▸ PROBLEM TO SOLVE
Within the data that follows, how many lines carry the string "from"? Give the number alone.

▸ DATA BLOCK
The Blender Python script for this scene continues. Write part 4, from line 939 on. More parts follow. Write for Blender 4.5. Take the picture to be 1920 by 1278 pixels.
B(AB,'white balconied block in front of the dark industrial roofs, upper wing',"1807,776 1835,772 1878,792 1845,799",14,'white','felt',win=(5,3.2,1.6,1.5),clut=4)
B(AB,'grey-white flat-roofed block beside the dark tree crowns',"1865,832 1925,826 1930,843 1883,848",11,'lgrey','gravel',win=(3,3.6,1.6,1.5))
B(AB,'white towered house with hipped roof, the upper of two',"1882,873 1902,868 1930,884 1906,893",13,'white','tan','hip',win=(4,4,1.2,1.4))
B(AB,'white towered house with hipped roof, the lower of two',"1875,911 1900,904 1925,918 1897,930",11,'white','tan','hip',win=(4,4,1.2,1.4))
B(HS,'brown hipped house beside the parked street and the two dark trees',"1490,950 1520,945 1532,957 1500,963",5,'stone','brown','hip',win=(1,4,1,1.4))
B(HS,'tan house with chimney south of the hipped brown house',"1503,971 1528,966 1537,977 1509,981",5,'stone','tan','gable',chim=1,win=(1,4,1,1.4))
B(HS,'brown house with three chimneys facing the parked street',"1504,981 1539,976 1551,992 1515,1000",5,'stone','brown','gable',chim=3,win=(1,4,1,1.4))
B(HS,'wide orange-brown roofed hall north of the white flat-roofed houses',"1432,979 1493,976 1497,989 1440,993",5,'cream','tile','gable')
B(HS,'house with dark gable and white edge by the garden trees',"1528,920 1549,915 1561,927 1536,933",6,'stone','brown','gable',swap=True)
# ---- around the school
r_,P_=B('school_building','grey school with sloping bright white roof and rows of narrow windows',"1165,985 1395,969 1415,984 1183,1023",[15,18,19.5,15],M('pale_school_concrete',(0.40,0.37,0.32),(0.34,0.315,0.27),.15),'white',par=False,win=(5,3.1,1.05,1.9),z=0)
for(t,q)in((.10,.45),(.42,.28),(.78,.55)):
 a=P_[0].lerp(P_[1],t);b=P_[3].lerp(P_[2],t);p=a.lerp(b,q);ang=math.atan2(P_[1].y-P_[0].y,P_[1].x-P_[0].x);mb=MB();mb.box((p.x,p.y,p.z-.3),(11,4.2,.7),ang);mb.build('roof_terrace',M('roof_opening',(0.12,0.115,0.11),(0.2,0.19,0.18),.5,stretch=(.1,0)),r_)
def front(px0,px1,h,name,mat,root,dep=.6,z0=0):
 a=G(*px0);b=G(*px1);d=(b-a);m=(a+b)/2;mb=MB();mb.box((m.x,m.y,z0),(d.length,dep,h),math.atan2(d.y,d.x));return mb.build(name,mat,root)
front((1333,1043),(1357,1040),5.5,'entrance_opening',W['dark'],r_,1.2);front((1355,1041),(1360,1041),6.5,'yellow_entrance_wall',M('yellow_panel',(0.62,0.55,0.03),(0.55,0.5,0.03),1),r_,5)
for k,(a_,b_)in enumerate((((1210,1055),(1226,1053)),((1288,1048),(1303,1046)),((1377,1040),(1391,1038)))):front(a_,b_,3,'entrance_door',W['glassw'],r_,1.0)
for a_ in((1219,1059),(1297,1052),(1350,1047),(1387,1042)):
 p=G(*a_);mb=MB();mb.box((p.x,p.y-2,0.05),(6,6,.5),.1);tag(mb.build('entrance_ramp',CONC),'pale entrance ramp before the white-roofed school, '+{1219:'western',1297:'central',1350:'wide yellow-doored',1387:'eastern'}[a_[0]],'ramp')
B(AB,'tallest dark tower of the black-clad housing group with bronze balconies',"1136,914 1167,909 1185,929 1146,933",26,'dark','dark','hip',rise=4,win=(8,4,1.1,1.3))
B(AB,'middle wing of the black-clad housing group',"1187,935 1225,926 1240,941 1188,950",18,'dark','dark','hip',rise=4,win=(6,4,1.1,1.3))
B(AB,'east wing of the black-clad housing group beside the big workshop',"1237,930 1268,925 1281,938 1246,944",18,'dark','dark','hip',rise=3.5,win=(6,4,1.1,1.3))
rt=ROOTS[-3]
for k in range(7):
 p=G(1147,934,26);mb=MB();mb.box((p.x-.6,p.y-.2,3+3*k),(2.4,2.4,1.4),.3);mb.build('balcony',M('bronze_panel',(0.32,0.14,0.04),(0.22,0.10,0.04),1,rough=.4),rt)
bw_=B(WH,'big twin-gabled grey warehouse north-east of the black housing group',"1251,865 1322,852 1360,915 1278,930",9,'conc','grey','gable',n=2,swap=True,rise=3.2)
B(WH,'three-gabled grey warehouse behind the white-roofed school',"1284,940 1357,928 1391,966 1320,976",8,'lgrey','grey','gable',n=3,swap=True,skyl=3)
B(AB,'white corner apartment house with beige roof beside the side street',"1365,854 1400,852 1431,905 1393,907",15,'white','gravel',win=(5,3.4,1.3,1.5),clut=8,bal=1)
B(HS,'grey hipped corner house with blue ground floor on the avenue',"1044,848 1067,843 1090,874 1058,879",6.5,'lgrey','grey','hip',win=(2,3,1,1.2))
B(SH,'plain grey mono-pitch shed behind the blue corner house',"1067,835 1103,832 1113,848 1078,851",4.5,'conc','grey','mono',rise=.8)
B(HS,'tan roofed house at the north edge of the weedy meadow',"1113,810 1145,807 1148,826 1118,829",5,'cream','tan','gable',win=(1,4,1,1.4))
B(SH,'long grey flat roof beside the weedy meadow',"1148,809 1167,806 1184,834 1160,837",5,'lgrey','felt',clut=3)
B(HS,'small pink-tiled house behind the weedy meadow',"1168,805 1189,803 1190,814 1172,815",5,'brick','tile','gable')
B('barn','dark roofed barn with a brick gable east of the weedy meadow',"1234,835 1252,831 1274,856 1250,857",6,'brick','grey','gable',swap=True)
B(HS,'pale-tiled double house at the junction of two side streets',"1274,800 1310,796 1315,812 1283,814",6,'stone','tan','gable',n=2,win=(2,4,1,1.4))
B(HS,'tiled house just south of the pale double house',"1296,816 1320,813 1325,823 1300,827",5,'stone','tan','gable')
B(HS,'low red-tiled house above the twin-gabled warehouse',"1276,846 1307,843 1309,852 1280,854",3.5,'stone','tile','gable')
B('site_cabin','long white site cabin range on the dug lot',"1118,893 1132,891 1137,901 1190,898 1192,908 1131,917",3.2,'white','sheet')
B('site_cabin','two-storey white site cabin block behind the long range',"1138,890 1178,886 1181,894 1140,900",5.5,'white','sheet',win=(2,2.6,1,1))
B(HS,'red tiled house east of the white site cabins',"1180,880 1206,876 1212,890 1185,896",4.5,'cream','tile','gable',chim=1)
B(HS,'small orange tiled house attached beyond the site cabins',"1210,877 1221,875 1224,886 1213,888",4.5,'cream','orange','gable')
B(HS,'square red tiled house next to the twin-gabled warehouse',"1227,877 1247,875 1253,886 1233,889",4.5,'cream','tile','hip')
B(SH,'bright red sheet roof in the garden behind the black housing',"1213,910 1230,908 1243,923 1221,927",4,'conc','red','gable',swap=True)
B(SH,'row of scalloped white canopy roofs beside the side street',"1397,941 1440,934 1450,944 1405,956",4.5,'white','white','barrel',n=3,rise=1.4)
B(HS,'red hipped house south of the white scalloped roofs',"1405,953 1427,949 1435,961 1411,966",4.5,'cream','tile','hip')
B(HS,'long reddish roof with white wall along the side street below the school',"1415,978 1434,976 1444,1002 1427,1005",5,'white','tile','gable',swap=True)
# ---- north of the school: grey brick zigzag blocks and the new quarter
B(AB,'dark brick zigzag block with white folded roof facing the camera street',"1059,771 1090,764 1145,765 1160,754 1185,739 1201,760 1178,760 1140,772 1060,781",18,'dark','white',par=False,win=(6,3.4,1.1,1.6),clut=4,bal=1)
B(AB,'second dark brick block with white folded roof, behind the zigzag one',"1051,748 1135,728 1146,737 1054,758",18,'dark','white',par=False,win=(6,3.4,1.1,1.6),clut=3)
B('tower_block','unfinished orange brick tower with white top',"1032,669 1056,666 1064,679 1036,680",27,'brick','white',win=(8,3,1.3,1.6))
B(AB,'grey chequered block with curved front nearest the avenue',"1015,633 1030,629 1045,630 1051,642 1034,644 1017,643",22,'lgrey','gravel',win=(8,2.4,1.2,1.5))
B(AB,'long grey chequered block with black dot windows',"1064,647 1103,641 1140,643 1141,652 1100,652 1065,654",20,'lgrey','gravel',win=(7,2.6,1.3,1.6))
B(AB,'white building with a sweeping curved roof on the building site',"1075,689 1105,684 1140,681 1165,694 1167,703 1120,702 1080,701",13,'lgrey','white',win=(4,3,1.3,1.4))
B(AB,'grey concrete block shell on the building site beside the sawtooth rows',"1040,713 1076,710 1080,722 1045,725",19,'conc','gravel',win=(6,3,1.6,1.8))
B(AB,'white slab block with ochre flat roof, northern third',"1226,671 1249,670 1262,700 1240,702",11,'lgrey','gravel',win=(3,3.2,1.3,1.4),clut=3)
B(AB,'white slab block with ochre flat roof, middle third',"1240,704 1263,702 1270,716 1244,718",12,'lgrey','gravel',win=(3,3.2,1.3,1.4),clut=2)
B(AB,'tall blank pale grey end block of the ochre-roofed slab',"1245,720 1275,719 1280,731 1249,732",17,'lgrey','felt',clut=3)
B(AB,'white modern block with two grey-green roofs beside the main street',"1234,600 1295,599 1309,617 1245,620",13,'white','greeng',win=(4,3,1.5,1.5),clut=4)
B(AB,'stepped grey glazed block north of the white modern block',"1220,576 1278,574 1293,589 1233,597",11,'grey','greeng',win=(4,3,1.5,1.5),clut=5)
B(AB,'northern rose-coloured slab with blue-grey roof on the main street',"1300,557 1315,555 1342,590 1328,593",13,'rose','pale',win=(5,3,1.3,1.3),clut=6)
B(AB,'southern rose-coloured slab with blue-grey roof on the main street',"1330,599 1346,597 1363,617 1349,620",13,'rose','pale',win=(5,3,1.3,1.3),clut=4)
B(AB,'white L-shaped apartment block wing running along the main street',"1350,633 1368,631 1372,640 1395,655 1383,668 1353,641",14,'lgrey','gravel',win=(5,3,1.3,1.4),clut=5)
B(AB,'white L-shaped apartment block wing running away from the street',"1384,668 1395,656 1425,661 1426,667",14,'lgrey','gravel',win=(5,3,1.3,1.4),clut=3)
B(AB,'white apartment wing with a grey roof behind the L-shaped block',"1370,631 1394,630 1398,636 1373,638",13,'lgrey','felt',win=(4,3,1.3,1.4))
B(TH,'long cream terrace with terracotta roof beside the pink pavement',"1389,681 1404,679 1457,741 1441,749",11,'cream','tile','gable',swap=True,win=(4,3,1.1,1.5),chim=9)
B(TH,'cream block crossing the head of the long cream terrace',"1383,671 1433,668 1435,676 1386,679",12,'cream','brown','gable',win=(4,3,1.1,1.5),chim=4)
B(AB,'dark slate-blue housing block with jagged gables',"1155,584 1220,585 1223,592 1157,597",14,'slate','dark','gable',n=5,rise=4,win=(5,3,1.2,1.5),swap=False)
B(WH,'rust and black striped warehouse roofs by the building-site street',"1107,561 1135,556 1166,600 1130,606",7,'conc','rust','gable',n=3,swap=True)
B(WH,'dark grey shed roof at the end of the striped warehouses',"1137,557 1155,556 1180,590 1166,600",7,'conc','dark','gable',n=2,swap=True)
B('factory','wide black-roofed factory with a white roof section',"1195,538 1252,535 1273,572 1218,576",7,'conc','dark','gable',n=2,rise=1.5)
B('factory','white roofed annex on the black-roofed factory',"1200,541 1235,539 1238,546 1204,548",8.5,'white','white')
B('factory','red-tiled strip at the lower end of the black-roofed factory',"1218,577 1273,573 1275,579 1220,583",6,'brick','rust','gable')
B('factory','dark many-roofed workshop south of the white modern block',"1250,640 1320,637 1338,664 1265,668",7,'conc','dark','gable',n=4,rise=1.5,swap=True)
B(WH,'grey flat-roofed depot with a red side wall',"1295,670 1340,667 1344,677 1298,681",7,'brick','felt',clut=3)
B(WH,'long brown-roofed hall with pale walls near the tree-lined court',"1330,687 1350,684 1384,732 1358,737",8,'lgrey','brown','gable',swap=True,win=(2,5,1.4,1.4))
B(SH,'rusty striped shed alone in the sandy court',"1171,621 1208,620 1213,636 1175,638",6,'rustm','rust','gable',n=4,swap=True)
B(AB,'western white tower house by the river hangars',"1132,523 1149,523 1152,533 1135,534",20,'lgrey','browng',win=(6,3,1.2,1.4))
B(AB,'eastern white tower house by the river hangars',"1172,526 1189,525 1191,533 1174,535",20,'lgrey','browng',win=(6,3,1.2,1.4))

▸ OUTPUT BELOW
2